__Stated problem__:
From the entries that follow, reproduce exactly and only the lines from the line with "Continue the Blender" to the line with "litter('debris', 'pale crumbs", endpoints included.

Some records
**********
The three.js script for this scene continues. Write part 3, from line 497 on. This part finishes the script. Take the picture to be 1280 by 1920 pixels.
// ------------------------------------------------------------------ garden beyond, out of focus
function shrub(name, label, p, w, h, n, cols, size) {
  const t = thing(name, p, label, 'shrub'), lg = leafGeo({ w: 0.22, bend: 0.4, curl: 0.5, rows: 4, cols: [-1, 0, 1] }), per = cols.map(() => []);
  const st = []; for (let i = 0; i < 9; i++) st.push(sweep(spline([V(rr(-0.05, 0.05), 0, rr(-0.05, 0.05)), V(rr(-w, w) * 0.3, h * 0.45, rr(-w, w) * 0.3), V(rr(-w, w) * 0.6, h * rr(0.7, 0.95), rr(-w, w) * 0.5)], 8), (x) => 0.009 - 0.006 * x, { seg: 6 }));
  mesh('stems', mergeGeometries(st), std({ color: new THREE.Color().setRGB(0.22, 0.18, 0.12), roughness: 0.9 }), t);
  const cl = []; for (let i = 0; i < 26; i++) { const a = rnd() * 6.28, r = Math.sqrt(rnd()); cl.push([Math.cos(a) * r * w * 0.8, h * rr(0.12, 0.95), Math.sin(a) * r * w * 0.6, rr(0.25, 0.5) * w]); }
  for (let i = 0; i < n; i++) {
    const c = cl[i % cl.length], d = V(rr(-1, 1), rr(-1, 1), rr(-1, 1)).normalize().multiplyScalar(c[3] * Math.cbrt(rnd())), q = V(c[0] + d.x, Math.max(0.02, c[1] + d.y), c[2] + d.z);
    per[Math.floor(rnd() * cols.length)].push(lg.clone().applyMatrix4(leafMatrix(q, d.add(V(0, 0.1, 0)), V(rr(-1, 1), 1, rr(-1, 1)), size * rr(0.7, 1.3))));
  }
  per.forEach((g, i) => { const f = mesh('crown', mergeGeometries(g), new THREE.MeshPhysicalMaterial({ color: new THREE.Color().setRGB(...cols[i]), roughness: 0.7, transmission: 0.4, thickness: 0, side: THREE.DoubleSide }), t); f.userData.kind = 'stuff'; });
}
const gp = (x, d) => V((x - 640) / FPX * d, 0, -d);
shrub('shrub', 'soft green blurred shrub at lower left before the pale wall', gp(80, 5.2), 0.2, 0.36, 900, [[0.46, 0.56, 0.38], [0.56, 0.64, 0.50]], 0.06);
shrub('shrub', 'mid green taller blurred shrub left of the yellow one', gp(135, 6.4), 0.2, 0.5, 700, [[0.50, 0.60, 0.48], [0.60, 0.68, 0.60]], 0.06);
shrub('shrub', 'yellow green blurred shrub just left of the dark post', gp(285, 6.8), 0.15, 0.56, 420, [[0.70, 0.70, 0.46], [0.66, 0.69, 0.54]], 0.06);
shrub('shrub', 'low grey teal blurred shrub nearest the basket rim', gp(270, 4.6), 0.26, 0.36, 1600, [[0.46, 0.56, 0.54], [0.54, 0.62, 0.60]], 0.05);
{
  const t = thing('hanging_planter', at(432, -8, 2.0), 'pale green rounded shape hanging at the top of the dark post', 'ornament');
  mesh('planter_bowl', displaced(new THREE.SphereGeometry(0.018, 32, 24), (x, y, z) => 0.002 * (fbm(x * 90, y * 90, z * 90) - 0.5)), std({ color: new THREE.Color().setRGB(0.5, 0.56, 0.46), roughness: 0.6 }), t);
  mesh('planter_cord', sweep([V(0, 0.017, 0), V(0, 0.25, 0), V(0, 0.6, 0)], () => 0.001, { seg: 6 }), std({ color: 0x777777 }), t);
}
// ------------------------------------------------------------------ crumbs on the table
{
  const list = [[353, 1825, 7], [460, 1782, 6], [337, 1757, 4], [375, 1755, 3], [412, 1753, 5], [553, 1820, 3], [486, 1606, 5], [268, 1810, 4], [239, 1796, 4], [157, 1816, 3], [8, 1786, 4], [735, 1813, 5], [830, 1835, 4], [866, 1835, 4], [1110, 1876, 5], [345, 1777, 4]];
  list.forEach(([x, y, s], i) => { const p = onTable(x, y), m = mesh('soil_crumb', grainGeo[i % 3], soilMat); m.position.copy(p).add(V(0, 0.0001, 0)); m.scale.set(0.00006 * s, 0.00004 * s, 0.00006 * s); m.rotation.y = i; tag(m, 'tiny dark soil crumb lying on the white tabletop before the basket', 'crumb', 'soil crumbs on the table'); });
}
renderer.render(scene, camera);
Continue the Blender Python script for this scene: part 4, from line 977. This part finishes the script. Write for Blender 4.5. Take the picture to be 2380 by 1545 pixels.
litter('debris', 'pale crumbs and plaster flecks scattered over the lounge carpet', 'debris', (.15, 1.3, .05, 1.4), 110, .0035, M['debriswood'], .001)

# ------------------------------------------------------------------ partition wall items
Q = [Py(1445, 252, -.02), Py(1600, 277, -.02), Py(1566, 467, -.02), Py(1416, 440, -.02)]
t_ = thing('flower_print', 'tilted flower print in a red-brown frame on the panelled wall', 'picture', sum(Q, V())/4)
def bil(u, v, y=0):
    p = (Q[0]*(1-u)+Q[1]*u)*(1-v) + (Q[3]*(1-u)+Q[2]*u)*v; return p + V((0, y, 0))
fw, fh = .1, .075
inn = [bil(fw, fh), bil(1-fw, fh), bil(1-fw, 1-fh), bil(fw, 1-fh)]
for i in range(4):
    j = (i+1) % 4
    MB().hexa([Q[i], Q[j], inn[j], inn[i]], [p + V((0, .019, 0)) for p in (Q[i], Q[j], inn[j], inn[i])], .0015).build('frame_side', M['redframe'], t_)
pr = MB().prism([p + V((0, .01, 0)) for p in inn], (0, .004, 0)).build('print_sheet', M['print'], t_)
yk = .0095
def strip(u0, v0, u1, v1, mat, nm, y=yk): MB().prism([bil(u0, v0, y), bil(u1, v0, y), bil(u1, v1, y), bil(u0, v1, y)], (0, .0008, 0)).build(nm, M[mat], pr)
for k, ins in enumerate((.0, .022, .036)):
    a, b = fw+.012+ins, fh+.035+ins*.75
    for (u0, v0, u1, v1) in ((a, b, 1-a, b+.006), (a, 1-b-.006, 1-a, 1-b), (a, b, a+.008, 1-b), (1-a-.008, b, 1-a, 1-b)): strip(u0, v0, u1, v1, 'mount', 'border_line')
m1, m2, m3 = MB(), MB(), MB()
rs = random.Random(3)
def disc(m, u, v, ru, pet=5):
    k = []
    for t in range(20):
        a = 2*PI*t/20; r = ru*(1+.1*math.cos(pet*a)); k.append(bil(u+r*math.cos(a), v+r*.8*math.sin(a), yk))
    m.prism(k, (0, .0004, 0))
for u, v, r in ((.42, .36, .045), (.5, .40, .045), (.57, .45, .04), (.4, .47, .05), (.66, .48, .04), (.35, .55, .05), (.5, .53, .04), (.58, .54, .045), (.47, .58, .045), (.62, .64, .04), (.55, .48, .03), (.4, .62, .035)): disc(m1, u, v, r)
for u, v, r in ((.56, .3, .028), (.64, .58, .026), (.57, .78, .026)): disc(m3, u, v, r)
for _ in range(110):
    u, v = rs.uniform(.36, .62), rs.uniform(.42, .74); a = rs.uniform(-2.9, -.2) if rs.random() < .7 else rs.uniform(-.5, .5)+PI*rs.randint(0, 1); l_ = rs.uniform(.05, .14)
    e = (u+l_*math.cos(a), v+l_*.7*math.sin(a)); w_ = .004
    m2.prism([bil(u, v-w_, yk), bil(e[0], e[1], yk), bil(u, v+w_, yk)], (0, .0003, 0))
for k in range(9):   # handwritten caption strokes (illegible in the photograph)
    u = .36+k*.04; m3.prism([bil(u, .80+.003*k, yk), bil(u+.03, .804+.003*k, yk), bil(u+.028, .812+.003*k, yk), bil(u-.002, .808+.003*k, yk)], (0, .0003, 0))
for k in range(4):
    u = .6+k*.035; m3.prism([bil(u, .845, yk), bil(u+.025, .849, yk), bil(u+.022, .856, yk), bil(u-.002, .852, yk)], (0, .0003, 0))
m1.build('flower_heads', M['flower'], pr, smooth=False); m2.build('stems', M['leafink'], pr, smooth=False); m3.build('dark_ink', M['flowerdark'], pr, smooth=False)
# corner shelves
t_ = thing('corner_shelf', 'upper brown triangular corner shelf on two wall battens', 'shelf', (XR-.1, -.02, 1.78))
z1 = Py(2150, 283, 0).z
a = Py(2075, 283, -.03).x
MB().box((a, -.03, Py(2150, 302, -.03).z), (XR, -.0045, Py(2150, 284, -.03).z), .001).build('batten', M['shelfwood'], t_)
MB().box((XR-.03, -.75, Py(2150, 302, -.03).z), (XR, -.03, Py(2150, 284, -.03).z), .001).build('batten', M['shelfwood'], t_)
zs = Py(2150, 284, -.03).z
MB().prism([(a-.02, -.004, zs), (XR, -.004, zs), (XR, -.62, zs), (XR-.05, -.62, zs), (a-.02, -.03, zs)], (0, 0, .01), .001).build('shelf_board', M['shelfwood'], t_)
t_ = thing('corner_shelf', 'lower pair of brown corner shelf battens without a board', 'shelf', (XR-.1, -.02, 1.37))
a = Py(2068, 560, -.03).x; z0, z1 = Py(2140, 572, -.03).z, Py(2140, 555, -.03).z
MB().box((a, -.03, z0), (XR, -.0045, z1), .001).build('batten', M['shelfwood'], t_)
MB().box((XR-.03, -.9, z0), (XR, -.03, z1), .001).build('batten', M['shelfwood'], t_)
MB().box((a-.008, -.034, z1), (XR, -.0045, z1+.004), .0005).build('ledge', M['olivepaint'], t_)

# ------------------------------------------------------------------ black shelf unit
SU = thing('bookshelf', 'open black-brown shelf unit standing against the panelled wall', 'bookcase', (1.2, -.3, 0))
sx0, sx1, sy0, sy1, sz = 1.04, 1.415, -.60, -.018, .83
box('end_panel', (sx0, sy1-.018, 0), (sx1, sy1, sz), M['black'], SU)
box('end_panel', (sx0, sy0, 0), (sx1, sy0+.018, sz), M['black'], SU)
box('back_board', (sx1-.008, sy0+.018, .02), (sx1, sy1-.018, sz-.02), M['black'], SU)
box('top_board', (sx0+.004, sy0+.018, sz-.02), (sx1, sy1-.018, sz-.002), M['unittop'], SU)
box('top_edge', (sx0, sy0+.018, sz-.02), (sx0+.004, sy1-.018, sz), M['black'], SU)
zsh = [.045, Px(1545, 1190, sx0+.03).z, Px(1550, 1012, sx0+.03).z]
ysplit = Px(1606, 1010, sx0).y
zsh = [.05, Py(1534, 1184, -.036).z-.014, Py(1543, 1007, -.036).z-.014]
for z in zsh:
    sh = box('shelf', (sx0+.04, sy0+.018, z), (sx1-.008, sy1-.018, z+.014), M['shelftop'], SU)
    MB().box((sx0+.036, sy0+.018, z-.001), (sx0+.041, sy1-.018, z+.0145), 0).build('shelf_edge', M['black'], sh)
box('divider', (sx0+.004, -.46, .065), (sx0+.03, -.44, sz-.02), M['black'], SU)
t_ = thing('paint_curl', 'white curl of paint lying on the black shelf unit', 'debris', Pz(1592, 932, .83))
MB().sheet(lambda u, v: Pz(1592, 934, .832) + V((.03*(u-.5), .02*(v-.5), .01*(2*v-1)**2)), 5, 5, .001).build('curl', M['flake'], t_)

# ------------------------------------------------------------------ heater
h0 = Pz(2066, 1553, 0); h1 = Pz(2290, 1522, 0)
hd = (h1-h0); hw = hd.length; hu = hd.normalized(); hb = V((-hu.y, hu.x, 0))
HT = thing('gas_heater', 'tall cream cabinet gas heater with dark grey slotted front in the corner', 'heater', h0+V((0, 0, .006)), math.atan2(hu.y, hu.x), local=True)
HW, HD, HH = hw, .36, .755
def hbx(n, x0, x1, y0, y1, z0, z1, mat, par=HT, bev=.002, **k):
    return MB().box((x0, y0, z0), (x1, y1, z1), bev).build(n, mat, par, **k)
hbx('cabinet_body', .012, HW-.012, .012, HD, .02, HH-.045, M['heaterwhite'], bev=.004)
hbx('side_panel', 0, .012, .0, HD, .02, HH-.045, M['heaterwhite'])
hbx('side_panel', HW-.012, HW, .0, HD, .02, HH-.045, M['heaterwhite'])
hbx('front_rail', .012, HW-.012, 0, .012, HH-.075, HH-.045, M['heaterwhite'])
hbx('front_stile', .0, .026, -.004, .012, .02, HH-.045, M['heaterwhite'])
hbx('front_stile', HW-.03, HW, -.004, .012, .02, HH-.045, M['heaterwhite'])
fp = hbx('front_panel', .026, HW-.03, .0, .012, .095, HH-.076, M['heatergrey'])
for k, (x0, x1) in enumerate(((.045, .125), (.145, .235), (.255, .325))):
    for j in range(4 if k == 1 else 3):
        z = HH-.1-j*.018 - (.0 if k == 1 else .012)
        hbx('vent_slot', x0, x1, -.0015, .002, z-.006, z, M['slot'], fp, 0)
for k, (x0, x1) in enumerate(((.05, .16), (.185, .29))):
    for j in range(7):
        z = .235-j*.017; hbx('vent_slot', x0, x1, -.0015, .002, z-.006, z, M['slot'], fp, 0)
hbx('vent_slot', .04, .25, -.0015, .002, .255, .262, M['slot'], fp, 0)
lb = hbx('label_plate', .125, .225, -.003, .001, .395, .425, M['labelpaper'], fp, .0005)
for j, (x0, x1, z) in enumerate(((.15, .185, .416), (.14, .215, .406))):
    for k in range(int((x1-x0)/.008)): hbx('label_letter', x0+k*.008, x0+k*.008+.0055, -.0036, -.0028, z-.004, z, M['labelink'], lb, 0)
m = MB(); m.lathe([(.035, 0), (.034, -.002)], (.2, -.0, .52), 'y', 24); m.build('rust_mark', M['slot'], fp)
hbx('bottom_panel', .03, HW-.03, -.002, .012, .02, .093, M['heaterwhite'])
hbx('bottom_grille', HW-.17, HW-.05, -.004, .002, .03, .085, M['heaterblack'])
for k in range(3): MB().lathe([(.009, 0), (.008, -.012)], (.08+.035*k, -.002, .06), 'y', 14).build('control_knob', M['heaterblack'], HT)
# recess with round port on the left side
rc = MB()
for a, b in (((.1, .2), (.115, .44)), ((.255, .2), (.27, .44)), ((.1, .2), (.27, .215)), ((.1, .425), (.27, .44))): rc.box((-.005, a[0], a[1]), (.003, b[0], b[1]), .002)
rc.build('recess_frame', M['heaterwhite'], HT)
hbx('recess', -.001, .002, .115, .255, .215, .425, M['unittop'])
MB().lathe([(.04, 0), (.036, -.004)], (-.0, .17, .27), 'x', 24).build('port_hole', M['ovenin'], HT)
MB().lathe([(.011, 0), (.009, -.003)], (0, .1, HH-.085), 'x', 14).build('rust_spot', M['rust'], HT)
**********
__Task answer__:
Continue the Blender Python script for this scene: part 4, from line 977. This part finishes the script. Write for Blender 4.5. Take the picture to be 2380 by 1545 pixels.
litter('debris', 'pale crumbs and plaster flecks scattered over the lounge carpet', 'debris', (.15, 1.3, .05, 1.4), 110, .0035, M['debriswood'], .001)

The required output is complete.